I come from centralized repositories, such as SVN, where usually you only perform checkouts, updates, commits, reverts, merges and not much more.
Git is driving me crazy. There are tons of commands, but the most difficult to understand is why many things work as they do.
According to "What is a bare git repository?":
Repositories created with
git init --bare
are called bare repos. They are structured a bit differently from working directories. First off, they contain no working or checked out copy of your source files.
…
A bare repository created withgit init --bare
is for… sharing. …developers will clone the shared bare repo, make changes locally in their working copies of the repo, then push back to the shared bare repo to make their changes available to other users.
– Jon Saints, http://www.saintsjd.com/2011/01/what-is-a-bare-git-repository/
However, from the accepted answer to "what's the difference between github repository and git bare repository?":
Git repos on GitHub are bare, like any remote repo to which you want to push to [sic].

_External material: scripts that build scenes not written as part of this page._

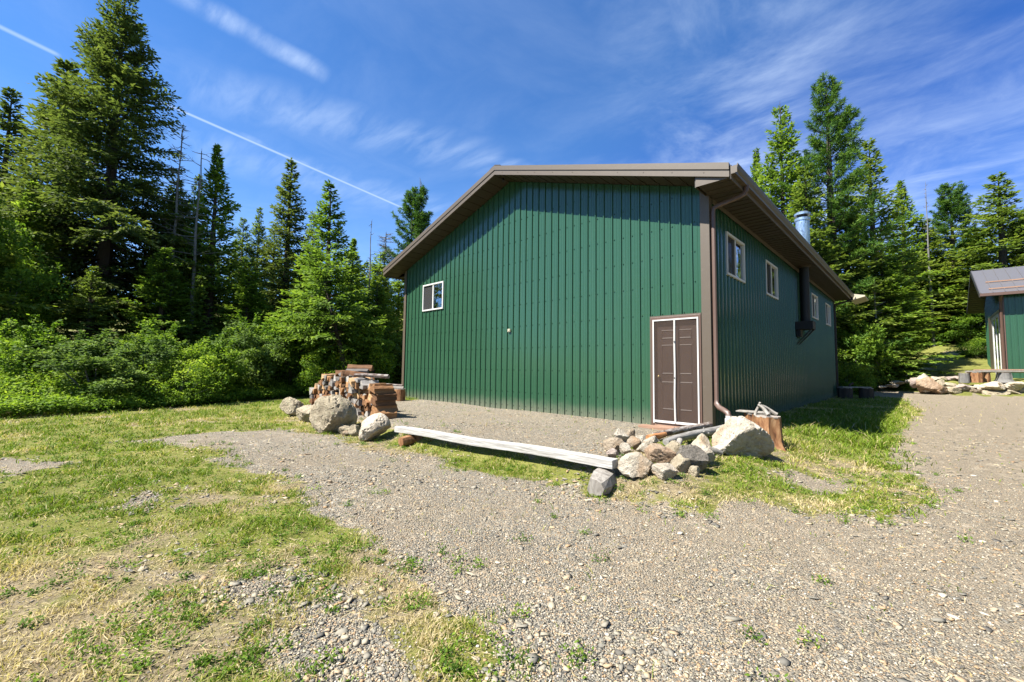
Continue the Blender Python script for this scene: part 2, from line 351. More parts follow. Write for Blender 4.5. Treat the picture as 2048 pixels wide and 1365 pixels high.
def m_tinted(name, pts, rough=.85):
    m, t, o = mat(name); a = t.n('ShaderNodeAttribute', attribute_name='tint'); P = t.n('ShaderNodeNewGeometry').outputs['Position']
    c = t.ramp(a.outputs['Fac'], pts); c = t.mix(t.m('MULTIPLY', t.noise(P, 70, 3, .6), .5), c, t.mix(1, c, (.6, .6, .6), 'MULTIPLY'))
    pbr(t, o, c, rough, 0, None, spec=.3); return m
STONE_PTS = [(p_, tuple(v*.78 for v in c_)) for p_, c_ in [(0, (.11, .10, .085)), (.25, (.215, .20, .165)), (.5, (.33, .295, .225)), (.68, (.44, .375, .265)), (.80, (.40, .25, .13)), (.9, (.54, .43, .28)), (1, (.62, .58, .50))]]
M['stone'] = m_tinted('gravel_stones', STONE_PTS)
def m_ground():
    m, t, o = mat('ground_cover'); P = t.n('ShaderNodeNewGeometry').outputs['Position']
    ga = t.n('ShaderNodeAttribute', attribute_name='gravel').outputs['Fac']; gr = t.n('ShaderNodeAttribute', attribute_name='green').outputs['Fac']; bare = t.n('ShaderNodeAttribute', attribute_name='warm').outputs['Fac']
    def stones(scale):
        v = t.n('ShaderNodeTexVoronoi'); v.inputs['Scale'].default_value = scale; v.inputs['Randomness'].default_value = 1.0
        t.L.new(t.vm('ADD', P, t.vm('MULTIPLY', t.noise(P, scale*.7, 2, out=1), (.4/scale,)*3)), v.inputs['Vector'])
        s = t.n('ShaderNodeSeparateColor'); t.L.new(v.outputs['Color'], s.inputs[0]); return v.outputs['Distance'], s.outputs[0]
    d1, c1 = stones(85); d2, c2 = stones(38)
    big = t.sstep(t.noise(P, 7, 4, .6), .54, .62)
    cc = t.m('ADD', t.m('MULTIPLY', c1, t.m('SUBTRACT', 1.0, big)), t.m('MULTIPLY', c2, big))
    dd = t.m('ADD', t.m('MULTIPLY', t.m('POWER', d1, 1.6), t.m('SUBTRACT', 1.0, big)), t.m('MULTIPLY', t.m('POWER', d2, 1.6), big))
    gcol = t.ramp(cc, STONE_PTS)
    warm = t.m('MULTIPLY', t.sstep(t.m('ADD', t.noise(P, .9, 5, .6), t.m('MULTIPLY', bare, .35)), .42, .72), .6)
    gcol = t.mix(warm, gcol, (.29, .225, .145)); 
    gcol = t.mix(t.m('MULTIPLY', t.noise(P, 18, 5, .7), .5), gcol, (.20, .19, .165))
    n = t.noise(P, 3.2, 6, .7); nf = t.noise(P, 45, 5, .75)
    green = t.ramp(t.m('ADD', t.m('MULTIPLY', n, .5), t.m('MULTIPLY', nf, .5)), [(.3, (.055, .065, .014)), (.5, (.13, .135, .03)), (.68, (.24, .215, .075))])
    dry = t.ramp(t.m('ADD', t.m('MULTIPLY', n, .35), t.m('MULTIPLY', nf, .65)), [(.3, (.07, .055, .03)), (.48, (.17, .135, .08)), (.66, (.28, .23, .15))])
    g2 = t.sstep(t.m('ADD', gr, t.m('MULTIPLY', t.m('SUBTRACT', t.noise(P, 5, 5, .65), .5), .9)), .30, .62)
    soil = t.mix(g2, dry, green)
    gm = t.sstep(t.m('ADD', ga, t.m('MULTIPLY', t.m('SUBTRACT', t.noise(P, 9, 5, .7), .5), .7)), .40, .60)
    col = t.mix(gm, soil, gcol)
    h = t.m('ADD', t.m('MULTIPLY', t.m('SUBTRACT', .5, dd), gm), t.m('MULTIPLY', nf, .8))
    pbr(t, o, col, .95, 0, h, 1.0, .022, .15); return m
M['ground'] = m_ground()

# ---------------------------------------------------------------- terrain
GRAVEL = [(1.9, -9.5), (1.8, -7.44), (1.39, -7.22), (1.06, -7.05), (.6, -6.91), (-.1, -6.84), (-.92, -6.75), (-2.14, -6.72), (-3.18, -6.85), (-4.94, -6.87), (-6.34, -6.74), (-7.33, -6.21), (-7.31, -5.36), (-5.95, -5.22), (-4.88, -5.07), (-3.67, -4.91), (-2.8, -4.79), (-1.64, -4.74), (-.5, -4.66), (.31, -4.59), (.75, -4.5), (1.08, -4.4), (1.42, -4.3), (1.81, -3.78), (2.28, -3.38), (2.74, -2.8), (2.82, -1.59), (2.72, .5), (2.6, 2.81), (2.7, 5.25), (2.85, 10.67), (2.32, 16.0), (1.2, 17.2), (0, 19), (-4, 22), (-6, 30), (.2, 24.5), (2.2, 21.2), (3.86, 20.4), (7.5, 20.9), (14, 21), (16, 8), (9, -3), (6, -9.5)]
PAD = [(-9.9, 0.3), (-9.6, -2.6), (-8.6, -3.9), (-6, -4.2), (-3.9, -4.15), (-2, -4.12), (.0, -3.95), (.1, -3.4), (-.35, -2.4), (-.12, -1.0), (-.1, .3)]
SPUR = [(-7.09, -7.97), (-7.45, -7.33), (-7.34, -6.63), (-7.15, -5.98), (-5.65, -6.35), (-5.6, -6.88), (-6.15, -7.47)]
PATCH = [[(1.6, -2.6), (2.1, -2.7), (2.5, -2.1), (2.2, -1.6), (1.7, -1.9)], [(-.6, -8.1), (.3, -7.9), (1.2, -7.9), (1.5, -7.4), (.6, -7.2), (-.3, -7.5)], [(-3.4, -8.0), (-2.6, -8.3), (-2.0, -8.0), (-2.6, -7.7)], [(-6.4, -9.2), (-5.6, -9.4), (-4.6, -9.0), (-5.4, -8.7)]]
def sdist(poly, x, y):
    x = np.asarray(x, float); y = np.asarray(y, float); d = np.full(x.shape, 1e9); ins = np.zeros(x.shape, bool)
    n = len(poly)
    for i in range(n):
        ax, ay = poly[i]; bx, by = poly[(i+1) % n]; ex, ey = bx-ax, by-ay
        t = np.clip(((x-ax)*ex+(y-ay)*ey)/(ex*ex+ey*ey+1e-12), 0, 1)
        d = np.minimum(d, np.hypot(x-ax-t*ex, y-ay-t*ey))
        c = ((ay > y) != (by > y)) & (x < (bx-ax)*(y-ay)/((by-ay) if by != ay else 1e-12)+ax); ins ^= c
    return np.where(ins, d, -d)
def masks(x, y):
    wob = (fbm(x, y, 1.4, 1)-.5)*.9+(fbm(x, y, 6, 5)-.5)*.35
    g = np.maximum.reduce([sdist(GRAVEL, x, y)+wob, sdist(PAD, x, y)*1.6+wob*.35, sdist(SPUR, x, y)+wob*.7]+[sdist(q, x, y)*1.1+wob*.9-.05 for q in PATCH])
    gm = sm(g, -.22, .22)
    # greenness: lawn at the far left is lush, dry towards the camera and the drive
    far = sm(-x-y*.25, 2.2, 8.5)
    gr = .52+.28*far+(fbm(x, y, .8, 9)-.5)*1.3+(fbm(x, y, 2.6, 19)-.5)*.7
    side = sm(x, .8, 1.4)*(1-sm(x, 2.6, 3.3))*sm(y, -4.6, -3); gr = gr+side*.10
    beam = sm(y, -4.9, -4.5)*(1-sm(y, -4.3, -4.1))*sm(x, -4.2, -3.6)*(1-sm(x, .2, .6)); gr = gr+beam*.35
    wallside = sm(x, 0, .3)*(1-sm(x, 2.2, 3.0))*sm(y, .5, 2); gr = gr+wallside*.35
    gr = np.where(y > 17.5, .75+(fbm(x, y, .5, 3)-.5)*.8, gr)
    pathm = np.exp(-((x-(-1.0+.62*(y-27)))/1.1)**2)*sm(y, 22, 27); gr = gr-pathm*.75
    return gm, np.clip(gr, 0, 1), g
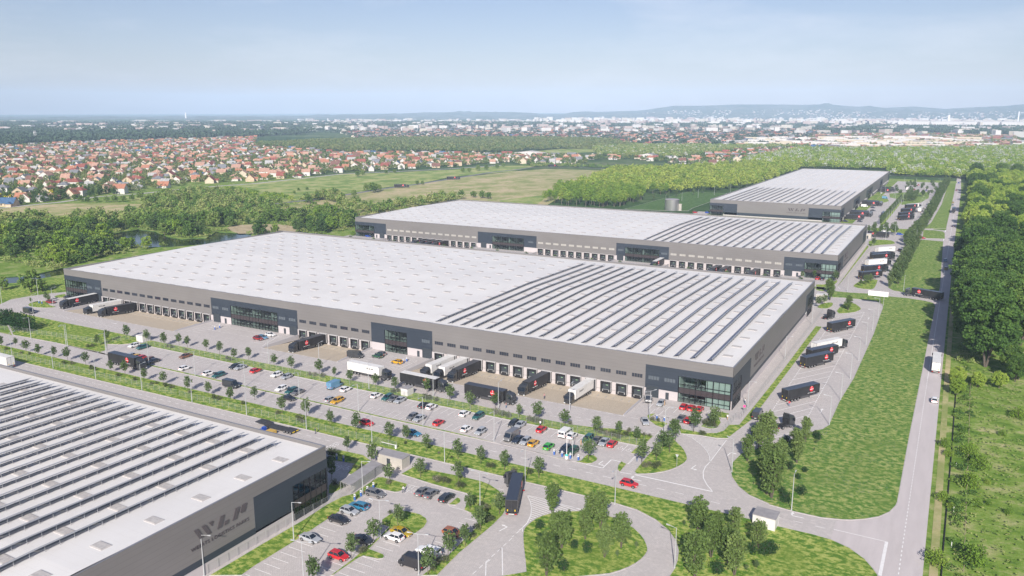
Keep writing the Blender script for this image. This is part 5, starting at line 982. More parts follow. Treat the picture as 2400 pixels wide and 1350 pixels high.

– VonC, https://stackoverflow.com/a/20855207
However, in GitHub there are source files. I can see them. If I create a bare repository, there are no source files, only the contents for .git
directory of a working repository.
How is this possible? What don't I understand?
Can you give an example about why I would need a bare repository and its motivation to work that way?
UPDATE
Edward Thomson's answer is, in part, what I wanted to know. Nevertheless, I will rephrase my question:
First link I posted states("What is a bare git repository?"):
they [bare repositories] contain no working or checked out copy of your source files.
VonC's answer:
Git repos on GitHub are bare
Both statements implies
Github has no working copy.
Edward Thomson says:
it renders the web page based on the data as you navigate through it - pulling the data directly out of the repo and out to your web browser, not writing it to a disk on the fileserver first
Somehow, a bare repository has to contain all data and source code. If not, it wouldn't be impossible to render anything, because I can see all source code updated (commited), all branches (with their respective source), the whole log of a repo, etc.
Is there the whole data of a repository always within .git directory (or in a bare repo), in some kind of format which is able to render all files at any time? Is this the reason of bare repository, while working copy only has the files at a given time?